Knox, my charge to you is this. As you have grown up, you have had the blessing and privilege of seeing many men around you living out the role assigned to them by God, which is the role of a sacrificial patriarch. You are the head of your wife, and this means that you are to imitate Christ, not to mention those men you have known who have gone before you in this imitation of Christ. That means you have been given the privilege of dying. However good our circumstances, we live in a fallen world, and it is always easy to be selfish. Die to that. But God in His grace sees to it that marriage also contains the fullness of the gospel. When men die this way, there is consistently a resurrection. He who loves his wife loves himself, the apostle says.

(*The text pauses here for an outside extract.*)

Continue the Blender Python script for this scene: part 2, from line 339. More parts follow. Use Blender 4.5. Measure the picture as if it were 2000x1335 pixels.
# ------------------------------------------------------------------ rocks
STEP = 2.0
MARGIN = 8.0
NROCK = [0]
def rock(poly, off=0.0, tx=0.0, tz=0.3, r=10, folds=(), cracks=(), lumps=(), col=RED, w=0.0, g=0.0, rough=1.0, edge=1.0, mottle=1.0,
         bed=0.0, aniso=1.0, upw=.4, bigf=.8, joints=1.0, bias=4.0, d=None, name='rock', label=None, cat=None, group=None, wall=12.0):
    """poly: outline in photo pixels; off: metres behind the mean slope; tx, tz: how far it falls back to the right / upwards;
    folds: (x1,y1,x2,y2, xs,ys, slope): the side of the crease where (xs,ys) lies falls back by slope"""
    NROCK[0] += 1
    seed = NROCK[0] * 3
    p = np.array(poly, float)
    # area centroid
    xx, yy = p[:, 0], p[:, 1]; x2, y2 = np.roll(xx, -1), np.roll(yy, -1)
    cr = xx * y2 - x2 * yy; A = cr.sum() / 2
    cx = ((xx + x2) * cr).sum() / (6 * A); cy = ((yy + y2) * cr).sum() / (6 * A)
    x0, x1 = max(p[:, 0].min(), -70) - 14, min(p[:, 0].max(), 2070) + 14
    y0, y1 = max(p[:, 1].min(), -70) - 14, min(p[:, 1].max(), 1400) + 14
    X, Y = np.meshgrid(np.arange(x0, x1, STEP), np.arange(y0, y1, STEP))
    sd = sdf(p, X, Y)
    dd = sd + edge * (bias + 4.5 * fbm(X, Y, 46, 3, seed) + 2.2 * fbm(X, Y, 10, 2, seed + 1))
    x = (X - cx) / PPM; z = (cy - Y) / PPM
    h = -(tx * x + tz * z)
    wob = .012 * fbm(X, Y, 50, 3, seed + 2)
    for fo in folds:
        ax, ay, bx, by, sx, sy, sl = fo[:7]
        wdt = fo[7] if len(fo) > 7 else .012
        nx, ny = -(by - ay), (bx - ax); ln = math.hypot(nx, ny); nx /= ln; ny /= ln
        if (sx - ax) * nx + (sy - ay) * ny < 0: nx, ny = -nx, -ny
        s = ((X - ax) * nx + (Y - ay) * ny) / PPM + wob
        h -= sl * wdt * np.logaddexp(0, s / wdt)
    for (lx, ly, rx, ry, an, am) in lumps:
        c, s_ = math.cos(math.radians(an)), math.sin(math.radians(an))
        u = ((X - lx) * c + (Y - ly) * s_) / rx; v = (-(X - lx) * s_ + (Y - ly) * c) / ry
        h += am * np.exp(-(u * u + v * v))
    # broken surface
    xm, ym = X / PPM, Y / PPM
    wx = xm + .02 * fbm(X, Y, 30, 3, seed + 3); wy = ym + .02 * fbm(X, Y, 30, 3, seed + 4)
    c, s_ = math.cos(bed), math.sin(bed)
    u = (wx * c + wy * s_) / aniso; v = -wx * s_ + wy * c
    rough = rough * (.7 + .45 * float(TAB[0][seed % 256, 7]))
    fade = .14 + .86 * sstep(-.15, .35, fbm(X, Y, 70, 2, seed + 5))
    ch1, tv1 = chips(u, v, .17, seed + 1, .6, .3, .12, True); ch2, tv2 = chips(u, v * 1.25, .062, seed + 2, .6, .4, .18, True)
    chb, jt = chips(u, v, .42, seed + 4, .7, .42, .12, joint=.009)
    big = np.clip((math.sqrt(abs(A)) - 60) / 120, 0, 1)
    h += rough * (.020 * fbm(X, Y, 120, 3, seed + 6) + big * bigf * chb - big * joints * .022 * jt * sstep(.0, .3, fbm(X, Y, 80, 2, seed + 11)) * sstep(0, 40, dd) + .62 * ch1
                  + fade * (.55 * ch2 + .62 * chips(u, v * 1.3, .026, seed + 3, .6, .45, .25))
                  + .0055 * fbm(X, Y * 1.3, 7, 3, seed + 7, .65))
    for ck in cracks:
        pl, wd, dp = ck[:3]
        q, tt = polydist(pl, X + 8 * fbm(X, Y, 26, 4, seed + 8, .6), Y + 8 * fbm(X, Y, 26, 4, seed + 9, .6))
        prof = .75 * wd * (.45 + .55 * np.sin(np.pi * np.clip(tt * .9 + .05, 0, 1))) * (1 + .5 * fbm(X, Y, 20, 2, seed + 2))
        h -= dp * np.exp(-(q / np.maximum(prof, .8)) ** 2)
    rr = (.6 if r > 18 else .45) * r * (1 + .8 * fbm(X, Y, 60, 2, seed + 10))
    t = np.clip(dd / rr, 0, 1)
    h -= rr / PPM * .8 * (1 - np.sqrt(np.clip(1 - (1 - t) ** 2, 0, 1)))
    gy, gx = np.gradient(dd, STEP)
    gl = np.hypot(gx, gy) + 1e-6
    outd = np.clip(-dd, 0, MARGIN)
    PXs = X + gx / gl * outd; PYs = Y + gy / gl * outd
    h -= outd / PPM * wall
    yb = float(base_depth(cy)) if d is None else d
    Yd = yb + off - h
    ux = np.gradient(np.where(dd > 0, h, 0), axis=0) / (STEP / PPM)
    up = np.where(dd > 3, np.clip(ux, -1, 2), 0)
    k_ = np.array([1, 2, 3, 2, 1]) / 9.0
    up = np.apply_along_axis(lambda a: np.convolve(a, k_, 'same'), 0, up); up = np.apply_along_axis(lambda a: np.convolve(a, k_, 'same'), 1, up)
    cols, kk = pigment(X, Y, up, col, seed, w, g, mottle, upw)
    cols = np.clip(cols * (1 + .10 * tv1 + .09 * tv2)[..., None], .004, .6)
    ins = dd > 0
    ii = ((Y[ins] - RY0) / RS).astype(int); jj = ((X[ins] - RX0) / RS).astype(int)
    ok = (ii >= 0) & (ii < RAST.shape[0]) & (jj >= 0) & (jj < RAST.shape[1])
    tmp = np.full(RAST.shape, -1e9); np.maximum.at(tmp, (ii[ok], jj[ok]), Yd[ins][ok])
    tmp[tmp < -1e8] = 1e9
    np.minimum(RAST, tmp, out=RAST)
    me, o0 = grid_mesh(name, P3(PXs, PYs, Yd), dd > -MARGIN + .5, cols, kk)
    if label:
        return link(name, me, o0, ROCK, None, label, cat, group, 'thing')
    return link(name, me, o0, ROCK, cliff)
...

Leah, here is my charge to you. You are a graceful Christian woman, dedicated, pious, and lovely. You are called to be the crown of your husband, but not a clunky or awkward crown. As we have gotten to know you, we have seen that you are truly even-keeled, and full of good sense. Knox is a man of high talent and ability, and you were hand fashioned by God to be just the ballast he needs. But ballast is quite a different thing than obstruction. Because of the weight of responsibility that your companionship and presence brings, we expect that Knox will be able to do far more than he ever dreamt of before.

May God bless the two of you.

In the name of the Father, Son, and Holy Spirit.